My opening disclosure to all posts: I'm not that naive; at least no more naive than the average person. I've accumulated enough experience at work and in life to know that while my own internal monologues (such as this post) boarders on naivete, but my actions portray me as someone who is neither unwilling nor innocent participant to this somewhat cut-throat world. 

I have long since found that contradiction in myself and wondered many times on this blog whether I'm a just a big hypocrite or a dualist whole seems to hold two different sets of ideas simultaneously - or "Doublethink" and "Doublespeak" from George Orwell's 1984.

Take the topic of marriage - I have no doubt in my mind that I will eventually marry and these days the prospective of marriage is growing more and more appealing. However, on this blog and in my own heart of hearts, I can't fully commit to the idea since I believe it to be a fool's errand. However, the subject of marriage has been exhausted in my own mind and (I suspect) on this blog; so I won't venture there and instead focus on the subject of work, brotherhood and politics.

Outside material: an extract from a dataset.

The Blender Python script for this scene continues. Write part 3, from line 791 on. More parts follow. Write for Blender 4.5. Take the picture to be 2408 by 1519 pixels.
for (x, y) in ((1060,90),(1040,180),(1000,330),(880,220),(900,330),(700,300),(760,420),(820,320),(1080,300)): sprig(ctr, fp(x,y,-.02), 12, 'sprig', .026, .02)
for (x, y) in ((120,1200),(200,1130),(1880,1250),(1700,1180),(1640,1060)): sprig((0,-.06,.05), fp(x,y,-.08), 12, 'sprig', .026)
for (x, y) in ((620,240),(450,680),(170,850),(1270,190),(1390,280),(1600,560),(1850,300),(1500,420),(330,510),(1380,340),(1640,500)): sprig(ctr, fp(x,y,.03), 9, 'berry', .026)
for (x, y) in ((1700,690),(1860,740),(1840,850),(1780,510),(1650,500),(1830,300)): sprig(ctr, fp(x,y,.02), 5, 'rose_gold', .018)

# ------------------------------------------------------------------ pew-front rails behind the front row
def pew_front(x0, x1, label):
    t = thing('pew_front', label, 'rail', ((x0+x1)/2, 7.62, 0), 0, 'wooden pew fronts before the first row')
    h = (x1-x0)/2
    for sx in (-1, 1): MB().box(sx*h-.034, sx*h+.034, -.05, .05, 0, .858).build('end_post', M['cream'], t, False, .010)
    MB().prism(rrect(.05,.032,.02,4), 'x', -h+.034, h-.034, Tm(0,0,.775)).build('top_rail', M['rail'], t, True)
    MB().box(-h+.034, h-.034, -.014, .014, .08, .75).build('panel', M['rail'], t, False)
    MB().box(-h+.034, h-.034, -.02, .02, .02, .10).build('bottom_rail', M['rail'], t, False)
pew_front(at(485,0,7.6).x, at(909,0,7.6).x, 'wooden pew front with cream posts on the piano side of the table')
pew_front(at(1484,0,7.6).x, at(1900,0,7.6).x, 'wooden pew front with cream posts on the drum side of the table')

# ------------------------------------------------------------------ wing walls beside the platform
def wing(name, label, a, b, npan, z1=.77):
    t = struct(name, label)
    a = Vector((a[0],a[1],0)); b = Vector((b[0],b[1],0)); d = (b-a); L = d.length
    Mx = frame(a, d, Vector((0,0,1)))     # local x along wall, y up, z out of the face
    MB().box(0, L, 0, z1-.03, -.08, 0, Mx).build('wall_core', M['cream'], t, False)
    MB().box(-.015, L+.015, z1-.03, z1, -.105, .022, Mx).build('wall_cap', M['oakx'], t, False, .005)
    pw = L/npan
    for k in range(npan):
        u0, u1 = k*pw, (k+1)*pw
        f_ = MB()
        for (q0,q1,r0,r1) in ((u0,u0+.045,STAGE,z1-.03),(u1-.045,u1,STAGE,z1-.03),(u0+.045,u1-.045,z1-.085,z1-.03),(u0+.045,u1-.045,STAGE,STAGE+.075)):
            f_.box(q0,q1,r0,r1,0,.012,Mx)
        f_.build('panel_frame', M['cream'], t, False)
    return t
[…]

Two weeks ago, I was having dinner with colleagues from my project (I suppose I should get used to calling them subordinates). We were gathered to celebrate the wonderful occasion where one of them has been offered an employment contract with the Operator now that the project has ended. They offered him a competitive package and I couldn't be more than happy for him. We ate well, drank some wine (almost all of them are generally teatotallers and drank only when the occasion calls for it. Before long, the proclamations of brotherhood started and probably for the first time I actually felt swayed by it.

I was moved by the incredible support by all around the table, spirits are high and it seems like everyone was drinking my future success in the bidding process of another similar project with the No.2 operator in Cape Town. As it stands I personally believe we only have about 30% real chance of winning this bid and that's only if the tendering team gets their acts together and play well with each other. But without a doubt its a great opportunity for me. If I'm able to win this tender it will be a watershed moment in my career; the financial rewards for me will be minimal since I'm not part of the sales and tendering structure. My prize would be the chance to run my own project, for the most successful operator in Africa and gain a foothold into the telecoms industry.

As I finished the above paragraph, the cynic in me paints a more and more vivid picture of why they acted the way that they do. That picture now seems so logically and so real that any further thoughts of presenting the other possibility seem futile and infantile. So let me try to describe this picture on paper:

Should this project happen, I will be the man who can grant continual employment and potentially cushy jobs that offer many benefits without risks; and without any players in the game present they lose nothing by saying this things to me.

So I guess, all that is left to say is that I want to believe them; I want to believe that they really do have my best interests in mind and when the time comes support me in my endeavor not to gain the most financial gain in the shortest time possible, but rather to complete the project in the best possible way.